4.3.8. Computational efficiency and complexity

Runtime analysis. To provide a clear comparison of computational cost, we measured the average wall-clock training time to convergence on the Meta-World door-open-v2 task (using NVIDIA RTX 4090 GPU and Intel i9-14900KF CPU, averaged over multiple random seeds). The results for the main baselines and their STL-enhanced variants are shown in Table VIII:

Table VIII. Average wall-clock training time (minutes:seconds) on Meta-world door-open-v2 and relative overhead of STL variants.

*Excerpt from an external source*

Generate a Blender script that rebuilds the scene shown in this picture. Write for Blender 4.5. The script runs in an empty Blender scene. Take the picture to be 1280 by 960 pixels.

These empirical measurements show that incorporating the Self-Learning (SL) module introduces a modest runtime overhead of 14.6–15.1% across the evaluated PbRL baselines (with SURF showing a slightly lower relative increase in earlier runs, but consistent in the 6–15% range overall). This overhead primarily arises from additional self-learning trajectory sampling and pairwise comparison steps, but remains acceptable given the performance improvements demonstrated in the experiments.

The SL module reuses the existing reward model update mechanism without introducing new network training loops or frequent retraining, ensuring scalability. Overall, the added computational cost is low relative to the total training time and does not compromise deployment feasibility.

Memory analysis. The additional memory footprint of SL mainly comes from success/failure trajectory buffers and pairwise comparison buffers, adding less than $\textbf{20}\,\textrm{MB}$ of CPU memory in typical settings – negligible compared to standard replay buffers (hundreds of MB to several GB).

Conclusion. Empirical results confirm that STL-PbRL incurs only 14.6–15.1% additional wall-clock time on representative tasks (Table VIII), providing a favorable trade-off between enhanced performance and computational efficiency.